I presume that all chapters mentioning the Civil War will now be torn out of history textbooks as well.

“In a school district founded by a Mexican-American in which more than 60 percent of the students come from Mexican-American backgrounds, the administration also removed every textbook dealing with Mexican-American history.”

Because nothing promotes literacy and good citizenship like government-enforced ignorance.

The Business Case for Reading Novels.

I’ve been a devoted, even fanatical reader of fiction my whole life, but sometimes I feel like I’m wasting time if I spend an evening immersed in Lee Child’s newest thriller, or re-readingThe Great Gatsby. Shouldn’t I be plowing through my in-box? Or getting the hang of some new productivity app? Or catching up on my back issues of The Economist?

“Wasting time” reading The Great Gatsby? You poor, depraved, emotionally stunted woman.

That slight feeling of self-indulgence that haunts me when I’m reading fake stories about fake people is –

And that’s where I nearly stopped reading. I would have skipped the rest of the article, from the Harvard Business Review, if not for its title. Back to it:

That slight feeling of self-indulgence that haunts me when I’m reading fake stories about fake people is what made me so grateful to stumble on a piece in Scientific American Mind by cognitive psychologist Keith Oatley extolling the practical benefits to be derived particularly from consuming fiction.

Apparently, “fiction-reading activates neuronal pathways in the brain that measurably help the reader better understand real human emotion — improving his or her overall social skillfulness.”
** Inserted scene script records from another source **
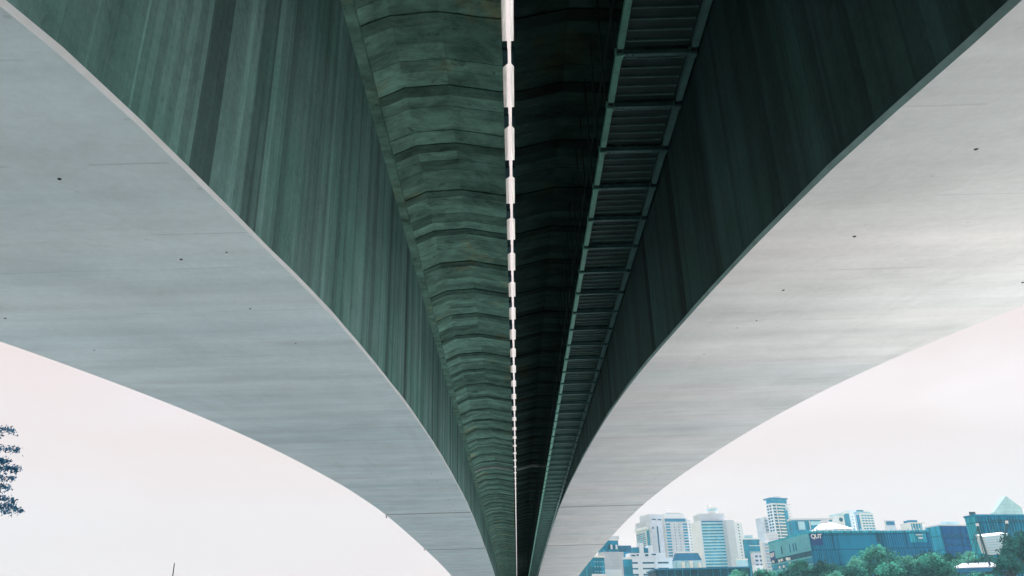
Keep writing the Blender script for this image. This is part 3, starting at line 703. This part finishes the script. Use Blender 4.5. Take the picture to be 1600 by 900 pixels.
fbox(b, 'window_band', M['teal_glass'], 'l', .0, 1.0, b.z(880), b.z(872), .1); fbox(b, 'floor_band', M['green_clad'], 'l', .0, 1.0, b.z(883), b.z(880) - .003, .5)
fbox(b, 'lower_glazing', M['teal_glass'], 'l', .0, 1.0, b.z(900), b.z(883.3), .12)
random.seed(12)
for q in range(9): u = .42 + random.random() * .5; z0 = b.z(random.choice([868.3, 867.5, 879])); fbox(b, 'balcony_screen', M['white_metal'], 'l', u, u + .03, z0, z0 + 1.0, .6)
fbox(b, 'loggia', M['white_metal'], 'l', .50, .52, b.z(880), b.z(872), .7)
sign(b.root, 'side_sign', b.D * .86, b.z(864), b.D * .14, 14.5 * px, 'l', 'QUT', 8.0 * px, -8.0 * px)
# 11 second ribbed block with poster
b = bldg('ribbed_block', 'second teal ribbed block with a bright poster patch, right of the navy-signed building', 'building', 1370, 1377, 1452, 832.5, 312, 6, M['teal_louvre'])
rbox(b, 'roof_edge', M['aqua_louvre'], -.003, 1.0, -.02, 1.0, b.H + .003, b.H + .7)
fbox(b, 'poster', M['aqua_louvre'], 'r', .56, .90, b.z(848.5), b.z(834), .3); fbox(b, 'poster_patch', M['white_metal'], 'r', .70, .84, b.z(837.5), b.z(836), .34); fbox(b, 'poster_patch', M['white_metal'], 'r', .74, .83, b.z(843), b.z(840.5), .34)
for q in range(16): mb = MB(); mb.box(b.W * (.03 + q * .06), b.W * (.055 + q * .06), .1, .4, b.H + .71, b.H + 1.1 + .3 * (q % 2)); mb.build('roof_vent', M['white_metal'] if q % 3 else M['aqua_wall'], b.root)
# 12 deep-blue block
b = bldg('blue_block', 'deep blue louvred block with a lighter aqua side, between poster block and tall right building', 'building', 1445, 1468, 1513, 821.5, 325, 16, M['blue_louvre'])
fbox(b, 'aqua_side', M['aqua_louvre'], 'l', 0, 1, 0, b.H - .02, .2)
rbox(b, 'roof_edge', M['white_metal'], -.01, 1.0, -.02, 1.0, b.H + .003, b.H + .5)
for yy in (836, 850): fbox(b, 'floor_band', M['dark_glass'], 'r', 0, 1, b.z(yy + 1.5), b.z(yy), .3)
rbox(b, 'roof_house', M['aqua_wall'], .35, .85, .3, .6, b.H + .51, b.H + 1.9)
# 13 tall right-hand building
b = bldg('louvred_building', 'big blue-teal louvred building at the right edge behind the masts', 'building', 1507, 1524, 1640, 806.5, 285, 12, M['teal_louvre'])
fbox(b, 'aqua_side', M['aqua_louvre'], 'l', 0, 1, 0, b.H - .02, .2)
rbox(b, 'roof_edge', M['teal_smooth'], -.02, 1.0, -.02, 1.0, b.H + .003, b.H + .6)
fbox(b, 'top_window', M['dark_glass'], 'r', .16, .66, b.z(815), b.z(812), .2); fbox(b, 'window', M['dark_glass'], 'r', .12, .32, b.z(832), b.z(827.5), .2); fbox(b, 'window', M['dark_glass'], 'r', .17, .23, b.z(827), b.z(818), .2)
rbox(b, 'roof_unit', M['mast'], -.03, .04, .2, .3, b.H + .61, b.H + 1.6)
for q in range(24): fbox(b, 'fin', M['aqua_louvre'], 'r', .01 + q * .041, .0125 + q * .041, 0, b.z(808), .35)
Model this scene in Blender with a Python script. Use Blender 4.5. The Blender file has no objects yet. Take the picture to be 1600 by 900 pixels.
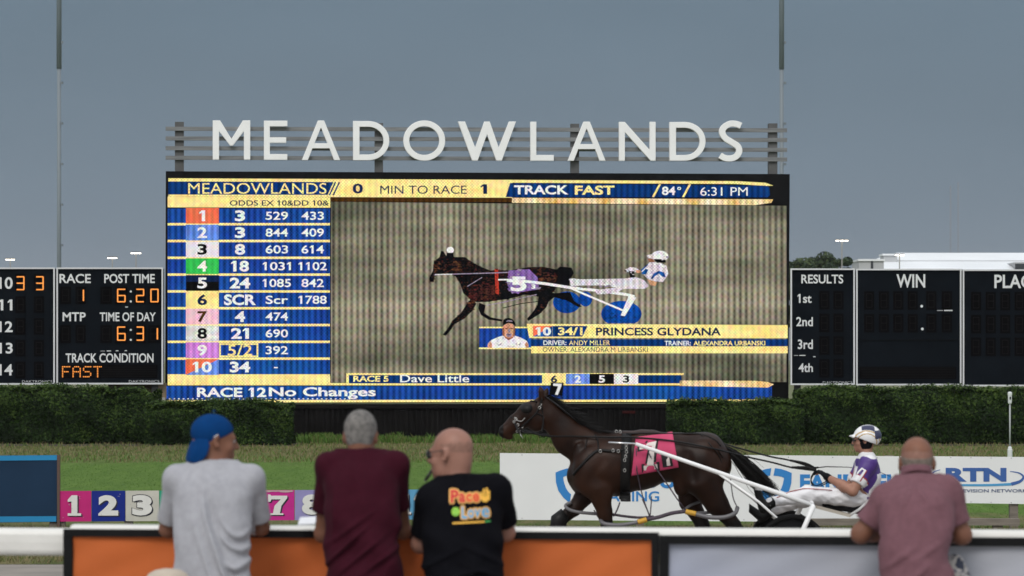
import bpy, math, random
import numpy as np
from mathutils import Vector, Matrix
from mathutils.bvhtree import BVHTree
random.seed(7); rng = np.random.default_rng(7)
SC = bpy.context.scene
COL = SC.collection
PI = math.pi

# ---------------------------------------------------------------- camera
F, YH, H = 5120.0, 560.0, 2.3          # focal length in photo pixels, horizon row, eye height
cam_d = bpy.data.cameras.new('camera'); cam = bpy.data.objects.new('camera', cam_d); COL.objects.link(cam)
cam.location = (0, 0, H); cam.rotation_euler = (PI/2, 0, 0)
cam_d.sensor_width = 36.0; cam_d.lens = 36.0*F/1600.0
cam_d.shift_y = (YH-450.0)/1600.0
cam_d.clip_start = 0.1; cam_d.clip_end = 6000
cam_d.dof.use_dof = True; cam_d.dof.focus_distance = 58.0; cam_d.dof.aperture_fstop = 5.4
SC.camera = cam

# ---------------------------------------------------------------- sky and sun
SUN_EL, SUN_AZ = 44, 198
world = bpy.data.worlds.new('World'); SC.world = world; world.use_nodes = True
nt = world.node_tree; nt.nodes.clear()
def N(t, tree=None, **kw):
    n = (tree or nt).nodes.new(t)
    for k, v in kw.items(): setattr(n, k, v)
    return n
out = N('ShaderNodeOutputWorld'); bg = N('ShaderNodeBackground'); bg.inputs['Strength'].default_value = 0.1
sky = N('ShaderNodeTexSky', sky_type='NISHITA'); sky.sun_disc = False
sky.sun_elevation = math.radians(SUN_EL); sky.sun_rotation = math.radians(SUN_AZ); sky.dust_density = 4.0
tc = N('ShaderNodeTexCoord'); sep = N('ShaderNodeSeparateXYZ')
nt.links.new(tc.outputs['Generated'], sep.inputs[0])
m1 = N('ShaderNodeMath', operation='MULTIPLY_ADD'); m1.inputs[1].default_value = -0.25; m1.inputs[2].default_value = 0.25
nt.links.new(sep.outputs['Y'], m1.inputs[0])
m2 = N('ShaderNodeMath', operation='MULTIPLY_ADD'); m2.inputs[1].default_value = 0.75
nt.links.new(sep.outputs['Z'], m2.inputs[0]); nt.links.new(m1.outputs[0], m2.inputs[2])
ramp = N('ShaderNodeValToRGB'); cr = ramp.color_ramp
cr.elements[0].position = 0.0; cr.elements[0].color = (0.162, 0.199, 0.238, 1)
cr.elements[1].position = 1.0; cr.elements[1].color = (1.15, 1.20, 1.27, 1)
e = cr.elements.new(0.085); e.color = (0.130, 0.188, 0.242, 1)
e = cr.elements.new(0.030); e.color = (0.145, 0.195, 0.245, 1)
e = cr.elements.new(0.45); e.color = (0.66, 0.70, 0.75, 1)
nt.links.new(m2.outputs[0], ramp.inputs[0])
# cloud mottling of the overcast
nz = N('ShaderNodeTexNoise'); nz.inputs['Scale'].default_value = 9.0; nz.inputs['Detail'].default_value = 4.0
mp = N('ShaderNodeMapping'); mp.inputs['Scale'].default_value = (1, 1, 3.0)
nt.links.new(tc.outputs['Generated'], mp.inputs[0]); nt.links.new(mp.outputs[0], nz.inputs['Vector'])
m3 = N('ShaderNodeMath', operation='MULTIPLY_ADD'); m3.inputs[1].default_value = 2.2; m3.inputs[2].default_value = 8.9
nt.links.new(nz.outputs['Fac'], m3.inputs[0])
vs = N('ShaderNodeVectorMath', operation='SCALE')
nt.links.new(ramp.outputs['Color'], vs.inputs[0]); nt.links.new(m3.outputs[0], vs.inputs['Scale'])
mx = N('ShaderNodeMix', data_type='RGBA'); mx.inputs[0].default_value = 0.96
nt.links.new(sky.outputs[0], mx.inputs[6]); nt.links.new(vs.outputs[0], mx.inputs[7])
nt.links.new(mx.outputs[2], bg.inputs['Color']); nt.links.new(bg.outputs[0], out.inputs[0])

sun_d = bpy.data.lights.new('sun', 'SUN'); sun = bpy.data.objects.new('sun', sun_d); COL.objects.link(sun)
sun_d.energy = 1.5; sun_d.angle = math.radians(25); sun_d.color = (1.0, 0.96, 0.90)
sd = Vector((math.sin(math.radians(SUN_AZ))*math.cos(math.radians(SUN_EL)), math.cos(math.radians(SUN_AZ))*math.cos(math.radians(SUN_EL)), math.sin(math.radians(SUN_EL))))
sun.rotation_euler = (-sd).to_track_quat('-Z', 'Y').to_euler()
SC.view_settings.view_transform = 'Standard'; SC.view_settings.look = 'None'
SC.view_settings.exposure = 0.0; SC.view_settings.gamma = 1.0; SC.view_settings.use_curve_mapping = False

# ---------------------------------------------------------------- helpers: pixels to points
def P(x, y, Y):
    return Vector(((x-800.0)*Y/F, Y, H-(y-YH)*Y/F))
class Plane:
    """A vertical plane through (X0, Y0) turned th about Z; at() meets it with the ray of a photo pixel."""
    def __init__(s, X0, Y0, th=0.0): s.X0, s.Y0, s.th = X0, Y0, th
    def at(s, x, y, off=0.0):
        dx, dz = (x-800.0)/F, -(y-YH)/F
        sn, cs = math.sin(s.th), math.cos(s.th)
        t = (s.X0*sn - s.Y0*cs)/(dx*sn - cs)
        return Vector((t*dx + off*sn, t - off*cs, H + t*dz))
# ---------------------------------------------------------------- helpers: things
XF = {}
def tag(o, label=None, cat=None, group=None, kind=None):
    if label: o['label'] = label
    if cat: o['category'] = cat
    if group: o['group'] = group
    if kind: o['kind'] = kind
    return o
def thing(name, label, cat, loc=(0, 0, 0), group=None, rotz=0.0):
    o = bpy.data.objects.new(name, None); COL.objects.link(o)
    o.empty_display_size = 0.2
    o.location = loc; o.rotation_euler = (0, 0, rotz)
    XF[o.name] = Matrix.Translation(Vector(loc)) @ Matrix.Rotation(rotz, 4, 'Z')
    return tag(o, label, cat, group)
def link_mesh(name, V, faces, mats, parent=None, mi=None, smooth=False):
    V = np.asarray(V, dtype=np.float64).reshape(-1, 3)
    if parent is not None:
        M = XF[parent.name].inverted(); Mn = np.array(M)
        V = V @ Mn[:3, :3].T + Mn[:3, 3]; loc = None
    else:
        lo, hi = V.min(0), V.max(0); loc = ((lo[0]+hi[0])/2, (lo[1]+hi[1])/2, lo[2]); V = V - np.array(loc)
    me = bpy.data.meshes.new(name)
    if isinstance(faces, np.ndarray):
        n, k = faces.shape
        me.vertices.add(len(V)); me.vertices.foreach_set('co', V.astype(np.float32).ravel())
        me.loops.add(n*k); me.loops.foreach_set('vertex_index', faces.astype(np.int32).ravel())
        me.polygons.add(n); me.polygons.foreach_set('loop_start', np.arange(0, n*k, k, dtype=np.int32))
        me.update(calc_edges=True)
    else:
        me.from_pydata([tuple(v) for v in V], [], faces); me.update()
    for m in (mats if isinstance(mats, (list, tuple)) else [mats]): me.materials.append(m)
    if mi is not None: me.polygons.foreach_set('material_index', np.asarray(mi, dtype=np.int32))
    if smooth: me.polygons.foreach_set('use_smooth', np.ones(len(me.polygons), dtype=bool))
    o = bpy.data.objects.new(name, me); COL.objects.link(o)
    if parent is not None:
        o.parent = parent; XF[o.name] = XF[parent.name]
    else:
        o.location = loc; XF[o.name] = Matrix.Translation(Vector(loc))
    return o
class MB:
    def __init__(s): s.v, s.f, s.m = [], [], []
    def add(s, vs, fs, mi=0):
        n = len(s.v); s.v += [tuple(v) for v in vs]; s.f += [tuple(i+n for i in f) for f in fs]; s.m += [mi]*len(fs); return s
    def poly(s, pts, mi=0): return s.add(pts, [tuple(range(len(pts)))], mi)
    def box(s, lo, hi, mi=0, R=None, c=None):
        x0, y0, z0 = lo; x1, y1, z1 = hi
        vs = [Vector(p) for p in ((x0,y0,z0),(x1,y0,z0),(x1,y1,z0),(x0,y1,z0),(x0,y0,z1),(x1,y0,z1),(x1,y1,z1),(x0,y1,z1))]
        if R is not None: vs = [R @ v + Vector(c) for v in vs]
        return s.add(vs, [(0,3,2,1),(4,5,6,7),(0,1,5,4),(1,2,6,5),(2,3,7,6),(3,0,4,7)], mi)
    def bar(s, a, b, w, d, mi=0, up=(0, 0, 1)):
        """box beam from a to b, w wide (sideways), d deep (along up)"""
        a, b = Vector(a), Vector(b); t = (b-a).normalized(); u = Vector(up)
        if abs(t.dot(u)) > 0.95: u = Vector((0, 1, 0))
        sx = t.cross(u).normalized(); u = sx.cross(t).normalized()
        vs = []
        for p in (a, b):
            for i, j in ((-1,-1),(1,-1),(1,1),(-1,1)): vs.append(p + sx*(i*w/2) + u*(j*d/2))
        return s.add(vs, [(0,1,2,3),(7,6,5,4),(0,4,5,1),(1,5,6,2),(2,6,7,3),(3,7,4,0)], mi)
    def tube(s, pts, r, n=8, mi=0, cap=True):
        pts = [Vector(p) for p in pts]; m = len(pts)
        rs = r if isinstance(r, (list, tuple)) else [r]*m
        vs, fs = [], []; prev = None
        for i, p in enumerate(pts):
            t = (pts[min(i+1, m-1)] - pts[max(i-1, 0)]).normalized()
            if prev is None:
                a = Vector((0, 0, 1)) if abs(t.z) < 0.9 else Vector((0, 1, 0))
                u = t.cross(a).normalized()
            else: u = (prev - t*prev.dot(t)).normalized()
            prev = u; w = t.cross(u)
            for k in range(n):
                q = 2*PI*k/n; vs.append(p + (u*math.cos(q) + w*math.sin(q))*rs[i])
        for i in range(m-1):
            for k in range(n):
                k2 = (k+1) % n; fs.append((i*n+k, i*n+k2, (i+1)*n+k2, (i+1)*n+k))
        if cap: fs.append(tuple(range(n-1, -1, -1))); fs.append(tuple((m-1)*n+k for k in range(n)))
        return s.add(vs, fs, mi)
    def lathe(s, c, prof, n=20, mi=0, axis='Z', cap=True):
        """prof = [(radius, height along axis)]"""
        c = Vector(c); vs, fs = [], []
        for r, h in prof:
            for k in range(n):
                q = 2*PI*k/n; a, b = r*math.cos(q), r*math.sin(q)
                vs.append(c + (Vector((a, b, h)) if axis == 'Z' else Vector((a, h, b)) if axis == 'Y' else Vector((h, a, b))))
        for i in range(len(prof)-1):
            for k in range(n):
                k2 = (k+1) % n; fs.append((i*n+k, i*n+k2, (i+1)*n+k2, (i+1)*n+k))
        if cap: fs.append(tuple(range(n-1, -1, -1))); fs.append(tuple((len(prof)-1)*n+k for k in range(n)))
        return s.add(vs, fs, mi)
    def build(s, name, mats, parent=None, smooth=False):
        return link_mesh(name, s.v, s.f, mats, parent, s.m, smooth)
def smooth_path(pts, n=6):
    """Catmull-Rom through points (vectors of any size)"""
    pts = [np.array(p, float) for p in pts]; o = []
    for i in range(len(pts)-1):
        p0, p1, p2, p3 = pts[max(i-1,0)], pts[i], pts[i+1], pts[min(i+2,len(pts)-1)]
        for k in range(n):
            t = k/n; o.append(0.5*((2*p1)+(p2-p0)*t+(2*p0-5*p1+4*p2-p3)*t*t+(3*p1-p0-3*p2+p3)*t**3))
    o.append(pts[-1]); return o
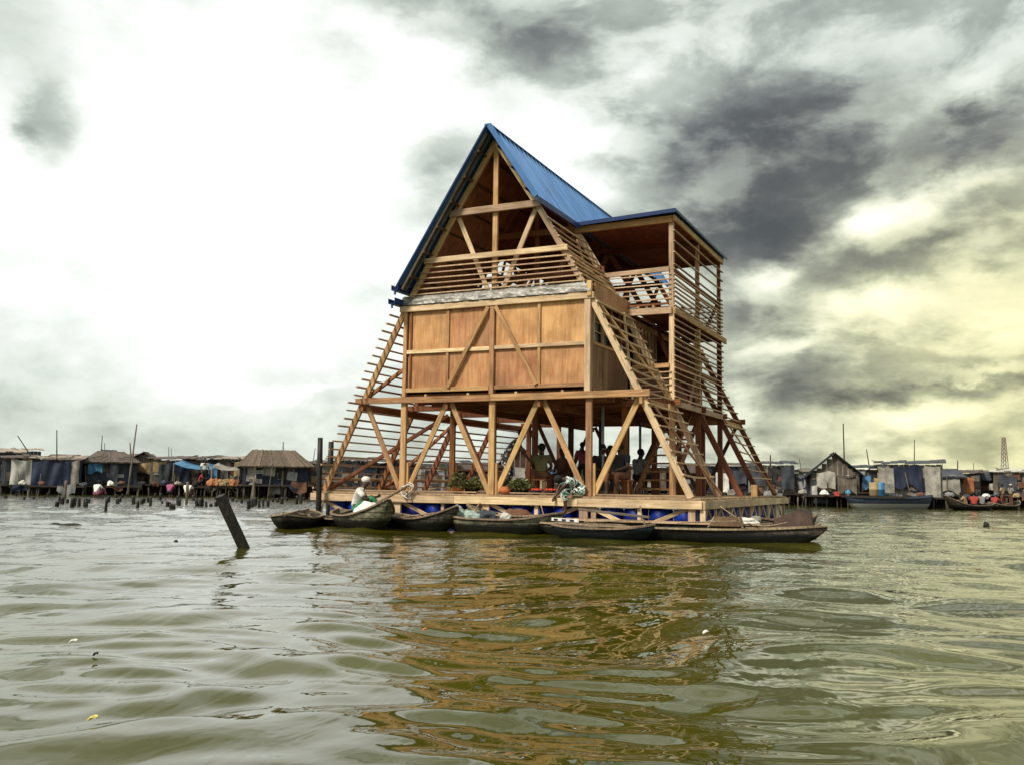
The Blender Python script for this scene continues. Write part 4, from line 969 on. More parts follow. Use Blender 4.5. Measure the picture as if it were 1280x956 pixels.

Shorter version: Reading fiction improves the reader’s empathy. It makes us better human beings.

But don’t worry, Harvard Business School grads — the author of the article assures us that reading great novels “has an effect on the bottom line.” That’s the real reason she thinks it’s semi-permissible.

Me, I think I might spend the rest of the weekend with Jack Reacher. And I will love it.

Where in the world? Now with fan art.

The other day I asked, “Where in the world am I?” And you all got it right off the bat. The photo was taken near the Dish at Stanford University. The Dish is a radiotelescope, and “running the Dish” is local lingo for making you feel like you’re about to die. (Because of the steep hills. Not because of the cosmic rays.)

In the comments on the earlier post, Flakes said:

“Oh wow, that’s Poppy’s (Barney’s) satellite dish beaming out its urgent message! I had no idea chihuahuas were that big in real life.”

Her remark refers to this photo and to her prize-winning answer in Contest 2010:

“Poppy’s satellite dish beamed out its urgent message: ‘Come quick, Butterscotch! Must-have-satellite-dish-(wheeze)-loosened!’”

And I replied that it’s a good thing I don’t have Photoshop because I would be tempted to insert the dog into the photo, supersized.

Well, thanks to Flakes, now I can. Voila. Fan art! Thanks for that.